Pasca Inpres Moratorium, Petani Minta Kejelasan Pelepasan Kawasan Hutan
Berita

Pasca Inpres Moratorium, Petani Minta Kejelasan Pelepasan Kawasan Hutan

Sepanjang 2018, petani sawit diakui mengalami keresahan akibat harga TBS yang turun drastis. Pengawasan Pemerintah dibutuhkan.

Moh. Dani Pratama Huzaini
Bacaan 2 Menit

Konflik ini oleh SPKS dipandang sebagai akibat dari pola kemitraan manajemen satu atap. Dalam kemitraan ini petani tidak memiliki hak untuk pengelolaan dan hak atas kebun. Walaupun kebijakan moratorium hendak mempercepat pembangunan kebun plasma sebesar 20% dari luasan yang dibangun perusahaan, namun hal itu tetap belum menyentuh kebutuhan pokok petani. “Seperti alokasi untuk perusahaan masih sebesar 80% dan tidak menyentuh pola kerjasama antara kedua belah pihak,” ujar Marselinus.

Sepanjang 2018, petani sawit diduga mengalami keresahan akibat harga TBS yang turun drastis tanpa langkah berarti dari Pemerintah. SPKS mencatat, kondisi ini terjadi di seluruh wilayah perkebunan kelapa sawit hingga mencapai harga terendah, yaitu Rp500–Rp1.050 per kilogram. Ini akibat skema pembelian TBS bagi petani sawit belum diatur secara tepat untuk membangun kemitraan antara petani kelapa sawit mandiri dan perusahaan sebagai pembeli TBS. Meski ada harga pemerintah sebagai acuan, praktknya, perusahaan tetap menetapkan harga pembelian TBS di tingkat pabrik “Pemerintah tidak melakukan pengawasan terhadap pembelian yang dilakukan oleh tengkulak yang bekerja sama dengan pabrik. Saat ini, kurang lebih 32% petani mandiri menjual ke tengkulak,” tambah pejabat Departemen Komunikasi SPKS, Dian Maya Sari.

Dalam konteks ini, SPKS meminta ketegasan dan konsistensi Pemerintah agar Badan Pengelola Dana Perkebunan-Kelapa Sawit (BPDP-KS) tidak mengalokasikan dana untuk subsidi biodiesel. Subsidi biodiesel berdampak pada munculnya praktik kutipan BPDP-KS. Kutipan ini  telah menurunkan harga CPO lokal yang berakibat rendahnya harga TBS hingga Rp125-150 per kilogram. Penghitungan harga TBS berdasarkan harga CPO lokal.

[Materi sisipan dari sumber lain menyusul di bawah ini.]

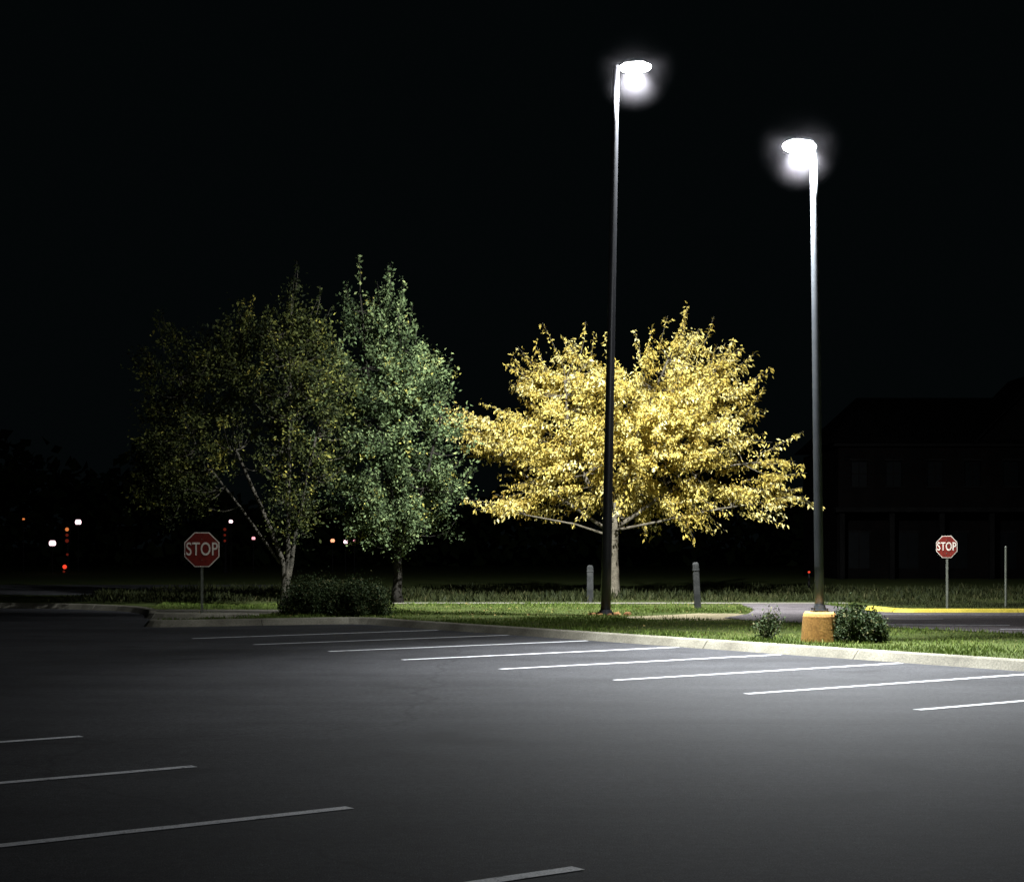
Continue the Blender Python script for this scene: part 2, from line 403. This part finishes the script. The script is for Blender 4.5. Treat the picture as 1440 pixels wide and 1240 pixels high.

Subsidi biodiesel mendorong ekspansi perkebunan besar yang berakibat pada hilangnya wilayah-wilayah moratorium untuk kepentingan industri biodiesel dan mengakibatkan kelebihan suplai (oversupply). Jika terjadi oversupply, petani tidak bisa menjual TBS ke pabrik-pabrik milik perusahaan karena CPO melimpah. Hal ini diperparah dengan kondisi pemberdayaan petani dan pembenahan sektor perkebunan kelapa sawit secara menyeluruh tidak berjalan akibat buruknya tata kelola BPDP-KS untuk pembangunan berkelanjutan dan rendahnya perhatian untuk pemberdayaan dan tata kelola bagi petani-petani sawit mandiri.

(Baca juga: Walhi Anggap Moratorium Sawit Positif, Tapi…).

Sebenarnya pada awal kemunculan BPDP-KS di 2015, SPKS menyambut baik BPDP-KS. BPDP-KS dipandang dapat menjawab masalah yang dihadapi oleh petani yang tidak pernah diselesaikan oleh negara. Namun dalam perjalanannya, BPDP-KS dinilai hanya bekerja sekitar  2% dan hanya untuk replanting.

Oleh karena itu, pada tahun 2017, SPKS sempat melayangkan permohonan uji materi Peraturan Pemerintah (PP) No. 24 Tahun 2015 tentang Penghimpunan Dana Perkebunan terhadap UU No. 39 Tahun 2014 tentang Perkebunan. PP itu menambah tujuan penghimpunan dana. SPKS menduga ada penyelundupan hukum di situ, yakni penambahan tujuan penghimpunan dana. “Itu yang kami sebut penyelundupan hukum,” kata Marselinus.

Belum Diatur

Hingga kini, kriteria jenis lahan dan mekanisme pelepasannya kepada petani sawit belum diatur secara jelas. Ini yang mengakibatkan munculnya persoalan dalam pengalokasian 20 % kawasan hutan terus berulang. “Bagaimana mekanisme pelaksanaannya belum ada,” ujar Kepala Divisi Kebijakan Agraria di Pusat Studi Agraria Institut Pertanian Bogor, Bayu Eka Yulian.